══ Dataset content

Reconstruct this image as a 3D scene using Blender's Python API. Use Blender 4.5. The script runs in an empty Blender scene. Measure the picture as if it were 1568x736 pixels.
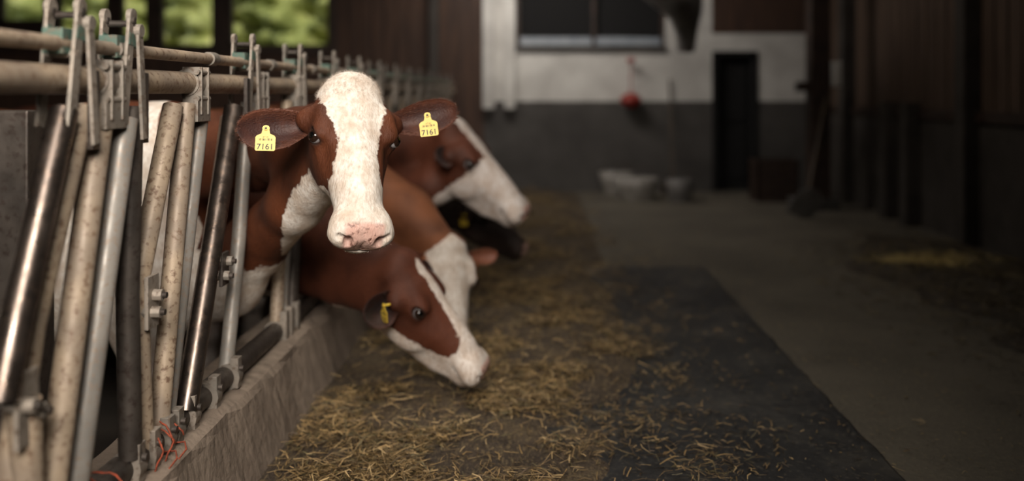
import bpy, math, numpy as np
from mathutils import Vector, Matrix
rng=np.random.default_rng(7)
S=bpy.context.scene
COL=S.collection
# ------------------------------------------------------------------ helpers
def link(o,parent=None):
    COL.objects.link(o)
    if parent is not None: o.parent=parent
    return o
def empty(name):
    o=bpy.data.objects.new(name,None); o.empty_display_size=.1
    return link(o)
def lin(c):
    return tuple(((x/255)/12.92 if x/255<=.04045 else ((x/255+.055)/1.055)**2.4) for x in c)
class Mat:
    def __init__(s,name,rough=.6,metal=0.,color=(.5,.5,.5)):
        s.m=bpy.data.materials.new(name); s.m.use_nodes=True
        s.t=s.m.node_tree; s.b=s.t.nodes['Principled BSDF']
        s.b.inputs['Roughness'].default_value=rough
        s.b.inputs['Metallic'].default_value=metal
        s.b.inputs['Base Color'].default_value=(*color,1)
        s.tc=s.t.nodes.new('ShaderNodeTexCoord')
    def n(s,t,**kw):
        nd=s.t.nodes.new(t)
        for k,v in kw.items():
            setattr(nd,k,v)
        return nd
    def l(s,a,b): s.t.links.new(a,b)
    def noise(s,scale,detail=3,stretch=None,rough=.55,coord='Object'):
        nd=s.n('ShaderNodeTexNoise'); nd.inputs['Scale'].default_value=scale
        nd.inputs['Detail'].default_value=detail; nd.inputs['Roughness'].default_value=rough
        src=s.tc.outputs[coord]
        if stretch:
            mp=s.n('ShaderNodeMapping'); mp.inputs['Scale'].default_value=stretch
            s.l(src,mp.inputs['Vector']); src=mp.outputs['Vector']
        s.l(src,nd.inputs['Vector']); return nd.outputs['Fac']
    def ramp(s,fac,stops):
        r=s.n('ShaderNodeValToRGB'); e=r.color_ramp.elements
        while len(e)<len(stops): e.new(.5)
        for i,(p,c) in enumerate(stops):
            e[i].position=p; e[i].color=(*c,1) if len(c)==3 else c
        s.l(fac,r.inputs['Fac']); return r.outputs['Color']
    def math(s,op,a,b=None,clamp=False):
        m=s.n('ShaderNodeMath',operation=op); m.use_clamp=clamp
        for i,x in enumerate((a,b)):
            if x is None: continue
            if isinstance(x,(int,float)): m.inputs[i].default_value=x
            else: s.l(x,m.inputs[i])
        return m.outputs[0]
    def mix(s,f,a,b):
        m=s.n('ShaderNodeMix',data_type='RGBA')
        for i,x in ((0,f),(6,a),(7,b)):
            if isinstance(x,(int,float)): m.inputs[i].default_value=x
            elif isinstance(x,tuple): m.inputs[i].default_value=(*x[:3],1)
            else: s.l(x,m.inputs[i])
        return m.outputs[2]
    def attr(s,name):
        a=s.n('ShaderNodeAttribute'); a.attribute_name=name; return a.outputs['Fac']
    def acol(s,name):
        a=s.n('ShaderNodeAttribute'); a.attribute_name=name; return a.outputs['Color']
    def color(s,c): s.l(c,s.b.inputs['Base Color'])
    def bump(s,h,dist=.01,strength=1.):
        b=s.n('ShaderNodeBump'); b.inputs['Strength'].default_value=strength
        b.inputs['Distance'].default_value=dist
        s.l(h,b.inputs['Height']); s.l(b.outputs['Normal'],s.b.inputs['Normal'])
def nmat(name,c1,c2,scale,rough=.7,metal=0.,bd=.004,detail=4,stretch=None,lo=.35,hi=.65,bscale=None):
    m=Mat(name,rough,metal)
    f=m.noise(scale,detail,stretch)
    m.color(m.ramp(f,[(lo,c1),(hi,c2)]))
    if bd: m.bump(m.noise(bscale or scale*4,detail,stretch),bd)
    return m.m
class MB:
    def __init__(s): s.v=[];s.f=[];s.m=[];s.s=[]
    def add(s,vs,fs,mat=0,smooth=False):
        o=len(s.v); s.v+= [tuple(map(float,x)) for x in vs]
        for f in fs: s.f.append(tuple(i+o for i in f)); s.m.append(mat); s.s.append(smooth)
    def box(s,x0,x1,y0,y1,z0,z1,mat=0,M=None):
        vs=[Vector((x,y,z)) for x in(x0,x1) for y in(y0,y1) for z in(z0,z1)]
        if M is not None: vs=[M@v for v in vs]
        s.add(vs,[(0,1,3,2),(4,6,7,5),(0,4,5,1),(2,3,7,6),(0,2,6,4),(1,5,7,3)],mat)
    def tube(s,pts,r,mat=0,seg=16,caps=True,flat=1.0):
        pts=[Vector(p) for p in pts]; n=len(pts)
        rs=r if isinstance(r,(list,tuple)) else [r]*n
        ref=None; vs=[]
        for i,p in enumerate(pts):
            d=(pts[min(i+1,n-1)]-pts[max(i-1,0)]).normalized()
            if ref is None:
                ref=Vector((1,0,0)) if abs(d.x)<.8 else Vector((0,0,1))
            a=(ref-d*ref.dot(d)).normalized(); b=d.cross(a); ref=a
            for k in range(seg):
                t=2*math.pi*k/seg
                vs.append(p+a*math.cos(t)*rs[i]*flat+b*math.sin(t)*rs[i])
        fs=[]
        for i in range(n-1):
            for k in range(seg):
                fs.append((i*seg+k,i*seg+(k+1)%seg,(i+1)*seg+(k+1)%seg,(i+1)*seg+k))
        s.add(vs,fs,mat,True)
        if caps:
            s.add(vs[:seg],[tuple(range(seg))[::-1]],mat); s.add(vs[-seg:],[tuple(range(seg))],mat)
    def prism(s,outline,M,th,mat=0):
        n=len(outline); vs=[M@Vector((x,y,-th/2)) for x,y in outline]+[M@Vector((x,y,th/2)) for x,y in outline]
        s.add(vs,[tuple(range(n))[::-1],tuple(range(n,2*n))]+[(i,(i+1)%n,(i+1)%n+n,i+n) for i in range(n)],mat)
    def obj(s,name,mats,parent=None,bevel=0):
        me=bpy.data.meshes.new(name); me.from_pydata(s.v,[],s.f)
        for m in mats: me.materials.append(m)
        me.polygons.foreach_set('material_index',s.m); me.polygons.foreach_set('use_smooth',s.s)
        me.update(); o=bpy.data.objects.new(name,me); link(o,parent)
        if bevel:
            b=o.modifiers.new('b','BEVEL'); b.width=bevel; b.segments=2; b.limit_method='ANGLE'
        return o
def npmesh(name,V,F,mats,parent=None,attrs={},smooth=True):
    me=bpy.data.meshes.new(name); V=np.asarray(V,np.float32); F=np.asarray(F,np.int32)
    me.vertices.add(len(V)); me.vertices.foreach_set('co',V.ravel())
    k=F.shape[1]; me.loops.add(F.size); me.loops.foreach_set('vertex_index',F.ravel())
    me.polygons.add(len(F)); me.polygons.foreach_set('loop_start',np.arange(0,F.size,k,dtype=np.int32))
    me.polygons.foreach_set('loop_total',np.full(len(F),k,np.int32))
    me.polygons.foreach_set('use_smooth',np.full(len(F),smooth))
    for a,d in attrs.items():
        if d.ndim==1:
            at=me.attributes.new(a,'FLOAT','POINT'); at.data.foreach_set('value',d.astype(np.float32))
        else:
            at=me.attributes.new(a,'FLOAT_COLOR','POINT'); at.data.foreach_set('color',d.astype(np.float32).ravel())
    for m in mats: me.materials.append(m)
    me.update(calc_edges=True); me.validate()
    return link(bpy.data.objects.new(name,me),parent)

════

### What you have to do
Transcribe the material as is, with images omitted.

### Response for this exercise
Reconstruct this image as a 3D scene using Blender's Python API. Use Blender 4.5. The script runs in an empty Blender scene. Measure the picture as if it were 1568x736 pixels.
import bpy, math, numpy as np
from mathutils import Vector, Matrix
rng=np.random.default_rng(7)
S=bpy.context.scene
COL=S.collection
# ------------------------------------------------------------------ helpers
def link(o,parent=None):
    COL.objects.link(o)
    if parent is not None: o.parent=parent
    return o
def empty(name):
    o=bpy.data.objects.new(name,None); o.empty_display_size=.1
    return link(o)
def lin(c):
    return tuple(((x/255)/12.92 if x/255<=.04045 else ((x/255+.055)/1.055)**2.4) for x in c)
class Mat:
    def __init__(s,name,rough=.6,metal=0.,color=(.5,.5,.5)):
        s.m=bpy.data.materials.new(name); s.m.use_nodes=True
        s.t=s.m.node_tree; s.b=s.t.nodes['Principled BSDF']
        s.b.inputs['Roughness'].default_value=rough
        s.b.inputs['Metallic'].default_value=metal
        s.b.inputs['Base Color'].default_value=(*color,1)
        s.tc=s.t.nodes.new('ShaderNodeTexCoord')
    def n(s,t,**kw):
        nd=s.t.nodes.new(t)
        for k,v in kw.items():
            setattr(nd,k,v)
        return nd
    def l(s,a,b): s.t.links.new(a,b)
    def noise(s,scale,detail=3,stretch=None,rough=.55,coord='Object'):
        nd=s.n('ShaderNodeTexNoise'); nd.inputs['Scale'].default_value=scale
        nd.inputs['Detail'].default_value=detail; nd.inputs['Roughness'].default_value=rough
        src=s.tc.outputs[coord]
        if stretch:
            mp=s.n('ShaderNodeMapping'); mp.inputs['Scale'].default_value=stretch
            s.l(src,mp.inputs['Vector']); src=mp.outputs['Vector']
        s.l(src,nd.inputs['Vector']); return nd.outputs['Fac']
    def ramp(s,fac,stops):
        r=s.n('ShaderNodeValToRGB'); e=r.color_ramp.elements
        while len(e)<len(stops): e.new(.5)
        for i,(p,c) in enumerate(stops):
            e[i].position=p; e[i].color=(*c,1) if len(c)==3 else c
        s.l(fac,r.inputs['Fac']); return r.outputs['Color']
    def math(s,op,a,b=None,clamp=False):
        m=s.n('ShaderNodeMath',operation=op); m.use_clamp=clamp
        for i,x in enumerate((a,b)):
            if x is None: continue
            if isinstance(x,(int,float)): m.inputs[i].default_value=x
            else: s.l(x,m.inputs[i])
        return m.outputs[0]
    def mix(s,f,a,b):
        m=s.n('ShaderNodeMix',data_type='RGBA')
        for i,x in ((0,f),(6,a),(7,b)):
            if isinstance(x,(int,float)): m.inputs[i].default_value=x
            elif isinstance(x,tuple): m.inputs[i].default_value=(*x[:3],1)
            else: s.l(x,m.inputs[i])
        return m.outputs[2]
    def attr(s,name):
        a=s.n('ShaderNodeAttribute'); a.attribute_name=name; return a.outputs['Fac']
    def acol(s,name):
        a=s.n('ShaderNodeAttribute'); a.attribute_name=name; return a.outputs['Color']
    def color(s,c): s.l(c,s.b.inputs['Base Color'])
    def bump(s,h,dist=.01,strength=1.):
        b=s.n('ShaderNodeBump'); b.inputs['Strength'].default_value=strength
        b.inputs['Distance'].default_value=dist
        s.l(h,b.inputs['Height']); s.l(b.outputs['Normal'],s.b.inputs['Normal'])
def nmat(name,c1,c2,scale,rough=.7,metal=0.,bd=.004,detail=4,stretch=None,lo=.35,hi=.65,bscale=None):
    m=Mat(name,rough,metal)
    f=m.noise(scale,detail,stretch)
    m.color(m.ramp(f,[(lo,c1),(hi,c2)]))
    if bd: m.bump(m.noise(bscale or scale*4,detail,stretch),bd)
    return m.m
class MB:
    def __init__(s): s.v=[];s.f=[];s.m=[];s.s=[]
    def add(s,vs,fs,mat=0,smooth=False):
        o=len(s.v); s.v+= [tuple(map(float,x)) for x in vs]
        for f in fs: s.f.append(tuple(i+o for i in f)); s.m.append(mat); s.s.append(smooth)
    def box(s,x0,x1,y0,y1,z0,z1,mat=0,M=None):
        vs=[Vector((x,y,z)) for x in(x0,x1) for y in(y0,y1) for z in(z0,z1)]
        if M is not None: vs=[M@v for v in vs]
        s.add(vs,[(0,1,3,2),(4,6,7,5),(0,4,5,1),(2,3,7,6),(0,2,6,4),(1,5,7,3)],mat)
    def tube(s,pts,r,mat=0,seg=16,caps=True,flat=1.0):
        pts=[Vector(p) for p in pts]; n=len(pts)
        rs=r if isinstance(r,(list,tuple)) else [r]*n
        ref=None; vs=[]
        for i,p in enumerate(pts):
            d=(pts[min(i+1,n-1)]-pts[max(i-1,0)]).normalized()
            if ref is None:
                ref=Vector((1,0,0)) if abs(d.x)<.8 else Vector((0,0,1))
            a=(ref-d*ref.dot(d)).normalized(); b=d.cross(a); ref=a
            for k in range(seg):
                t=2*math.pi*k/seg
                vs.append(p+a*math.cos(t)*rs[i]*flat+b*math.sin(t)*rs[i])
        fs=[]
        for i in range(n-1):
            for k in range(seg):
                fs.append((i*seg+k,i*seg+(k+1)%seg,(i+1)*seg+(k+1)%seg,(i+1)*seg+k))
        s.add(vs,fs,mat,True)
        if caps:
            s.add(vs[:seg],[tuple(range(seg))[::-1]],mat); s.add(vs[-seg:],[tuple(range(seg))],mat)
    def prism(s,outline,M,th,mat=0):
        n=len(outline); vs=[M@Vector((x,y,-th/2)) for x,y in outline]+[M@Vector((x,y,th/2)) for x,y in outline]
        s.add(vs,[tuple(range(n))[::-1],tuple(range(n,2*n))]+[(i,(i+1)%n,(i+1)%n+n,i+n) for i in range(n)],mat)
    def obj(s,name,mats,parent=None,bevel=0):
        me=bpy.data.meshes.new(name); me.from_pydata(s.v,[],s.f)
        for m in mats: me.materials.append(m)
        me.polygons.foreach_set('material_index',s.m); me.polygons.foreach_set('use_smooth',s.s)
        me.update(); o=bpy.data.objects.new(name,me); link(o,parent)
        if bevel:
            b=o.modifiers.new('b','BEVEL'); b.width=bevel; b.segments=2; b.limit_method='ANGLE'
        return o
def npmesh(name,V,F,mats,parent=None,attrs={},smooth=True):
    me=bpy.data.meshes.new(name); V=np.asarray(V,np.float32); F=np.asarray(F,np.int32)
    me.vertices.add(len(V)); me.vertices.foreach_set('co',V.ravel())
    k=F.shape[1]; me.loops.add(F.size); me.loops.foreach_set('vertex_index',F.ravel())
    me.polygons.add(len(F)); me.polygons.foreach_set('loop_start',np.arange(0,F.size,k,dtype=np.int32))
    me.polygons.foreach_set('loop_total',np.full(len(F),k,np.int32))
    me.polygons.foreach_set('use_smooth',np.full(len(F),smooth))
    for a,d in attrs.items():
        if d.ndim==1:
            at=me.attributes.new(a,'FLOAT','POINT'); at.data.foreach_set('value',d.astype(np.float32))
        else:
            at=me.attributes.new(a,'FLOAT_COLOR','POINT'); at.data.foreach_set('color',d.astype(np.float32).ravel())
    for m in mats: me.materials.append(m)
    me.update(calc_edges=True); me.validate()
    return link(bpy.data.objects.new(name,me),parent)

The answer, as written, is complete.